McConnell şöyle devam ediyordu: Trump’ın “Kongre üyelerini ve diğer yetkilileri Bay Biden’ın seçilmesini engellemek için sindirmeye çalıştığı ve şiddet olayları başladığında şiddeti sona erdirmek için elinden geleni yapma görevini yerine getirmediği açıkça ortadadır. Bunlar mahkûmiyet için yeterli gerekçeler olurdu.”

Fakat Cumhuriyetçilerin seçimi iptal ettirme çabalarına ve federal güçlerin geri çekilmesine ilişkin herhangi bir soruşturma, tam da Demokratların korumakla en çok ilgilendikleri güçleri içerecekti.

Görevden alma oylamasının ardından Demokratik Partili Meclis Başkanı Nancy Pelosi, Demokratların Trump’ın Cumhuriyetçi suç ortaklarını koruma dürtüsünü açıkça ortaya koydu.

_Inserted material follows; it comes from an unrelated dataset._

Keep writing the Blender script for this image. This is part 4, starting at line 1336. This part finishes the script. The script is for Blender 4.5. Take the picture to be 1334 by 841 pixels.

Biden’ın daha önceki beyanını tekrarlayan Pelosi, “Güçlü bir Cumhuriyetçi Parti’ye ihtiyacımız var,” dedi.

Demokratlar, artan işçi sınıfı muhalefeti karşısında her iki parti tarafından desteklenen sağcı, sermaye yanlısı politikalara bir destek tabanı olarak bu rezil faşistler grubuna ihtiyaç duydukları için Trump’ın Cumhuriyetçi suç ortaklarını korudular.

Demokratlar, egemen seçkinlerin çıkarları ile demokratik hükümet biçimleri arasında seçim yaparken, her defasında Amerikan zengin erkinin ihtiyaçlarının yanında olacaktır. Demokratlar, Amerika Birleşik Devletleri’nde anayasal hükümet biçimlerini savunmakla hiçbir ilgilerinin olmadığını bir kez daha kanıtladılar. Demokratik hakların savunusu, işçi sınıfının kapitalizm karşıtı, sosyalist bir program temelinde bağımsız seferberliği yoluyla gerçekleştirilmelidir ve gerçekleştirilecektir.